Animal Preserver: Draw Barriers, Rescue Animals, Earn Stars
What You're Actually Doing
Animal Preserver drops you into a deceptively simple scenario: animals are surrounded by aggressive bees, and your only defense is a line you draw with your own hand. No weapons, no timers ticking loudly in the corner — just geometry and judgment. You trace barriers around each creature to create a safe zone, and the bees bounce off whatever boundary you've constructed. The satisfaction of watching a swarm deflect harmlessly off a well-placed line is immediate and oddly rewarding.
The puzzle strategy angle becomes clear fast. The browser version of this challenge rewards efficiency over speed. Drawing more lines than necessary still saves the animal, but it costs you stars — and stars are how you know you've actually solved the puzzle well.
The Star Rating System
Each level scores you based on how few strokes you use. This single mechanic transforms what could be a casual scribbling exercise into a genuine logic puzzle. You start eyeing the layout before drawing anything, asking which animals share space, whether one barrier could protect two at once, and where the bees are likely to travel.
Planning Before Drawing
The most useful habit in Animal Preserver is pausing before the first stroke. Study the positions of the animals and the bee swarms. A diagonal line that shields multiple creatures simultaneously is worth far more than two separate enclosures. The geometry of protection matters here — angles, coverage area, and proximity all factor into an efficient solution.
When to Sacrifice Stars
Sometimes a level's layout makes a perfect three-star solution genuinely difficult to see. In those cases, completing the rescue with four or five strokes still clears the level and lets you move forward. You can always return for a cleaner attempt once you understand the bee movement patterns better.
How the Drawing Mechanic Feels
The controls are direct: click and drag to draw a line, release to set it. Lines are solid barriers — bees do not pass through them. The physics of the bouncing bees add a layer of unpredictability that keeps the puzzle from feeling purely static. A barrier that looks adequate on paper might leave a small gap that a bee finds eventually, so clean, deliberate strokes matter more than fast ones.
The clean visual design works in the game's favor. There's no visual clutter competing for attention, which means your focus stays entirely on the spatial problem in front of you.
Level Progression and Difficulty Curve
Early levels introduce one or two animals in open space — straightforward enough to understand the system. As the game progresses, arrangements become tighter, animals cluster in awkward positions, and the bee swarms grow denser. The puzzle design avoids throwing complexity at you all at once. Instead, each new configuration asks a slightly different spatial question, which keeps the single-player experience feeling fresh across multiple sessions.

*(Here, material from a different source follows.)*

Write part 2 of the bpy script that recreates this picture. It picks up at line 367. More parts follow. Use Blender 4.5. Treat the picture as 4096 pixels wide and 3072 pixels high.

- Early levels: open layouts, single barriers usually sufficient
- Mid-game: multiple animals requiring shared or adjacent barriers
- Later levels: tight geometry, fewer obvious solutions, higher bee density
- Star challenges: require revisiting levels with a more efficient approach
Strategy That Actually Helps
A few habits separate three-star runs from messy completions. First, look for animals that are naturally close together — a single curved or angled line can often enclose two at once. Second, consider the bee entry points. If bees approach from one side, a barrier on that edge alone may be enough without fully enclosing the animal. Third, shorter lines placed precisely tend to outperform long sweeping ones in terms of star efficiency.
Save Juan, another browser game built around protecting a character from threats, uses a different mechanic but shares the same core instinct — read the danger, place your defense, and keep the solution tight. It's worth a look if this style of spatial puzzle appeals to you.
Who This Game Suits
Animal Preserver works well for players who enjoy logic puzzles with a tactile, drawing-based input. The one-player format means there's no pressure from opponents, only the internal pressure of wanting a cleaner solution. PlayBino hosts the game directly in the browser, so there's no installation involved — just open and play. If you find yourself replaying levels to shave off one extra line, that's the game doing exactly what it was designed to do.